Sharma adds that “as a result of the contrast between the properties of nearby and distant spiral galaxies — that is, between today’s galaxies and their forebears from seven billion years earlier, we could see that not only is there an unexplained region with a constant density of dark matter, but also that its dimensions increase over time as if being subjected to a process of ongoing expansion and dilution.”

If the dark matter particles in the Lambda-CDM model did not interact, this evidence would be very difficult to explain.

“In the research we recently published,” according to Sharma, “we offer evidence of direct interaction between dark matter and ordinary matter, that over time slowly builds up a region of consistent density from the centre of the galaxy outwards.”

There’s more, though.

A gradual but unstoppable process

“Amazingly, the above region with constant density expands over time. It’s a very slow process, but one that is inexorable” says Salucci.

One possible explanation?

“The simplest is that, in the beginning, when the galaxy was formed, the distribution of dark matter in the spherical halo was as predicted by the Lambda-CDM theory, with a density peak in the centre. Later on, the galactic disc that characterises spiral galaxies is formed, surrounded by a halo of extremely dense dark matter particles. As time passed, the effect of the interaction that we have posited meant that the particles were captured by the stars or expelled into the outer reaches of the galaxy.”

As explained in the article “Astronomy and Astrophysics,” this process would form a spherical zone of consistent density within the dark matter halo, with dimensions that expand correspondingly over time and eventually exceed those of the galactic stellar disc.

“The results of the study pose important questions for alternative scenarios that describe dark matter particles (aside from Lambda-CDM), such as Warm Dark Matter, Self-Interacting Dark Matter and Ultra Light Dark Matter” says Sharma.

“These models must also account for the clear time evolution registered of the above region.

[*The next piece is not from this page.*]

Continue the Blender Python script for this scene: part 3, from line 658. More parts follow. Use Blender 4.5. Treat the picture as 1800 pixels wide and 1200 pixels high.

The properties of very distant galaxies in space and time offer cosmologists a genuine gateway to understanding the mysteries of dark matter.”

It is interesting to note, “that, in line with Nietzsche’s philosophy, the truth of this mystery may be revealed not by detailing the most beautiful scenario — the one that is mathematically most elegant, simple and anticipated as an expansion of long-verified theories — but rather through an “ugly” scenario determined by an inelegant and complicated observational phenomenology, from a neglected physical theory that is completely unrelated to that which is familiar to us,” adds Salucci.